▶ Requirement
Look at the entries below and reproduce them exactly.

▶ Exercise material
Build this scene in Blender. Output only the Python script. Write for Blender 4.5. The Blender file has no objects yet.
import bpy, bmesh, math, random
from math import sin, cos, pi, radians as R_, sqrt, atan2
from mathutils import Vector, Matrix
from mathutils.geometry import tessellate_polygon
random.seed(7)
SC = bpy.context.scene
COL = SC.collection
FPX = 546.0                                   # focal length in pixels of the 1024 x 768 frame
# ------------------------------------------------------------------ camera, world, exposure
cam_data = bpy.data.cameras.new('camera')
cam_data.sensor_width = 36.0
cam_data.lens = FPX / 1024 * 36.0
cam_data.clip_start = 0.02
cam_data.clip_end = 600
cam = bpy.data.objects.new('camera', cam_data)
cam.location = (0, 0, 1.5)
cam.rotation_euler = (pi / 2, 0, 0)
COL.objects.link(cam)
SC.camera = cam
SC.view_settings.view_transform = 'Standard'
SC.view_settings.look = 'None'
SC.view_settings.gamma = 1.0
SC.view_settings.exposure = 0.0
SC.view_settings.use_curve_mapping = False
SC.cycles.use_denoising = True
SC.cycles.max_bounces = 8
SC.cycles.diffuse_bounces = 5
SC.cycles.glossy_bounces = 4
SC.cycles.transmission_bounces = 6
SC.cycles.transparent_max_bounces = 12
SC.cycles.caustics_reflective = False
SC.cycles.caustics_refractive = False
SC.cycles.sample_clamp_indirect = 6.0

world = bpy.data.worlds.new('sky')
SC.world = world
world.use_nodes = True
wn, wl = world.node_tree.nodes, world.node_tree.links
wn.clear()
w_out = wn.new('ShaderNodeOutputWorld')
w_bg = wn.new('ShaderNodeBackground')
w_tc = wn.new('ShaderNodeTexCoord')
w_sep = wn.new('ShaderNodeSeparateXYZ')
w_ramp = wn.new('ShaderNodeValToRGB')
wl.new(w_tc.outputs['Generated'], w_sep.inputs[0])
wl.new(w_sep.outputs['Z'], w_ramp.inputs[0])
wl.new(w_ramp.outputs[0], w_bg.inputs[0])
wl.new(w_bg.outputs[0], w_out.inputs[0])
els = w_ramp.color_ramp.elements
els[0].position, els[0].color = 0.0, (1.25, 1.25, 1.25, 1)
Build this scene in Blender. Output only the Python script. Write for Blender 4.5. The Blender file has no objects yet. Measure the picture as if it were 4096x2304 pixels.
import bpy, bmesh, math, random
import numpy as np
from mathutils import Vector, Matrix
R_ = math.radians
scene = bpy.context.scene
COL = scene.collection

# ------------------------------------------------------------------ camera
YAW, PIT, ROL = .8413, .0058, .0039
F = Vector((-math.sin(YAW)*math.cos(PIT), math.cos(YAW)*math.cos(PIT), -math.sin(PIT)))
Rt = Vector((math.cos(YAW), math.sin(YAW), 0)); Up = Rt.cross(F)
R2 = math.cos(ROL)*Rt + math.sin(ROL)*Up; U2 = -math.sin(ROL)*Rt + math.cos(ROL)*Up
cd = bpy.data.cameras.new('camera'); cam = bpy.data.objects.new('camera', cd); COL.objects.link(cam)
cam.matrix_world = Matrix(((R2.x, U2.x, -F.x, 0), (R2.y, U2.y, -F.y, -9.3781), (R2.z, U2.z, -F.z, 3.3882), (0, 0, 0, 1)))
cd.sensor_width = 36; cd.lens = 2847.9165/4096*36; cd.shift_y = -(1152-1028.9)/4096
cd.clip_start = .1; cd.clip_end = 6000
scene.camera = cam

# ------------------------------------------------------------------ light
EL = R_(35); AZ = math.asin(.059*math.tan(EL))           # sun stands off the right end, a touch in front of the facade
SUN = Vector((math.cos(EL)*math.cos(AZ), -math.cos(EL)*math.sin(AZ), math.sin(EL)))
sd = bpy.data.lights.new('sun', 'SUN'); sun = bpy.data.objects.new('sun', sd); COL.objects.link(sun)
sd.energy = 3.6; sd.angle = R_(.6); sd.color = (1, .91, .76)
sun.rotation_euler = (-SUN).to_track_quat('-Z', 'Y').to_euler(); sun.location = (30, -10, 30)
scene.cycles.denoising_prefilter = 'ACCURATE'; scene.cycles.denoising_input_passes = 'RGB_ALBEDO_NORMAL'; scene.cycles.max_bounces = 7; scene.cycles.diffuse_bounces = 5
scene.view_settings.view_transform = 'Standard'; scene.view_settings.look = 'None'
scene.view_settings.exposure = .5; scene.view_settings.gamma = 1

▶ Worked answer
Build this scene in Blender. Output only the Python script. Write for Blender 4.5. The Blender file has no objects yet.
import bpy, bmesh, math, random
from math import sin, cos, pi, radians as R_, sqrt, atan2
from mathutils import Vector, Matrix
from mathutils.geometry import tessellate_polygon
random.seed(7)
SC = bpy.context.scene
COL = SC.collection
FPX = 546.0                                   # focal length in pixels of the 1024 x 768 frame
# ------------------------------------------------------------------ camera, world, exposure
cam_data = bpy.data.cameras.new('camera')
cam_data.sensor_width = 36.0
cam_data.lens = FPX / 1024 * 36.0
cam_data.clip_start = 0.02
cam_data.clip_end = 600
cam = bpy.data.objects.new('camera', cam_data)
cam.location = (0, 0, 1.5)
cam.rotation_euler = (pi / 2, 0, 0)
COL.objects.link(cam)
SC.camera = cam
SC.view_settings.view_transform = 'Standard'
SC.view_settings.look = 'None'
SC.view_settings.gamma = 1.0
SC.view_settings.exposure = 0.0
SC.view_settings.use_curve_mapping = False
SC.cycles.use_denoising = True
SC.cycles.max_bounces = 8
SC.cycles.diffuse_bounces = 5
SC.cycles.glossy_bounces = 4
SC.cycles.transmission_bounces = 6
SC.cycles.transparent_max_bounces = 12
SC.cycles.caustics_reflective = False
SC.cycles.caustics_refractive = False
SC.cycles.sample_clamp_indirect = 6.0

world = bpy.data.worlds.new('sky')
SC.world = world
world.use_nodes = True
wn, wl = world.node_tree.nodes, world.node_tree.links
wn.clear()
w_out = wn.new('ShaderNodeOutputWorld')
w_bg = wn.new('ShaderNodeBackground')
w_tc = wn.new('ShaderNodeTexCoord')
w_sep = wn.new('ShaderNodeSeparateXYZ')
w_ramp = wn.new('ShaderNodeValToRGB')
wl.new(w_tc.outputs['Generated'], w_sep.inputs[0])
wl.new(w_sep.outputs['Z'], w_ramp.inputs[0])
wl.new(w_ramp.outputs[0], w_bg.inputs[0])
wl.new(w_bg.outputs[0], w_out.inputs[0])
els = w_ramp.color_ramp.elements
els[0].position, els[0].color = 0.0, (1.25, 1.25, 1.25, 1)
Build this scene in Blender. Output only the Python script. Write for Blender 4.5. The Blender file has no objects yet. Measure the picture as if it were 4096x2304 pixels.
import bpy, bmesh, math, random
import numpy as np
from mathutils import Vector, Matrix
R_ = math.radians
scene = bpy.context.scene
COL = scene.collection

# ------------------------------------------------------------------ camera
YAW, PIT, ROL = .8413, .0058, .0039
F = Vector((-math.sin(YAW)*math.cos(PIT), math.cos(YAW)*math.cos(PIT), -math.sin(PIT)))
Rt = Vector((math.cos(YAW), math.sin(YAW), 0)); Up = Rt.cross(F)
R2 = math.cos(ROL)*Rt + math.sin(ROL)*Up; U2 = -math.sin(ROL)*Rt + math.cos(ROL)*Up
cd = bpy.data.cameras.new('camera'); cam = bpy.data.objects.new('camera', cd); COL.objects.link(cam)
cam.matrix_world = Matrix(((R2.x, U2.x, -F.x, 0), (R2.y, U2.y, -F.y, -9.3781), (R2.z, U2.z, -F.z, 3.3882), (0, 0, 0, 1)))
cd.sensor_width = 36; cd.lens = 2847.9165/4096*36; cd.shift_y = -(1152-1028.9)/4096
cd.clip_start = .1; cd.clip_end = 6000
scene.camera = cam

# ------------------------------------------------------------------ light
EL = R_(35); AZ = math.asin(.059*math.tan(EL))           # sun stands off the right end, a touch in front of the facade
SUN = Vector((math.cos(EL)*math.cos(AZ), -math.cos(EL)*math.sin(AZ), math.sin(EL)))
sd = bpy.data.lights.new('sun', 'SUN'); sun = bpy.data.objects.new('sun', sd); COL.objects.link(sun)
sd.energy = 3.6; sd.angle = R_(.6); sd.color = (1, .91, .76)
sun.rotation_euler = (-SUN).to_track_quat('-Z', 'Y').to_euler(); sun.location = (30, -10, 30)
scene.cycles.denoising_prefilter = 'ACCURATE'; scene.cycles.denoising_input_passes = 'RGB_ALBEDO_NORMAL'; scene.cycles.max_bounces = 7; scene.cycles.diffuse_bounces = 5
scene.view_settings.view_transform = 'Standard'; scene.view_settings.look = 'None'
scene.view_settings.exposure = .5; scene.view_settings.gamma = 1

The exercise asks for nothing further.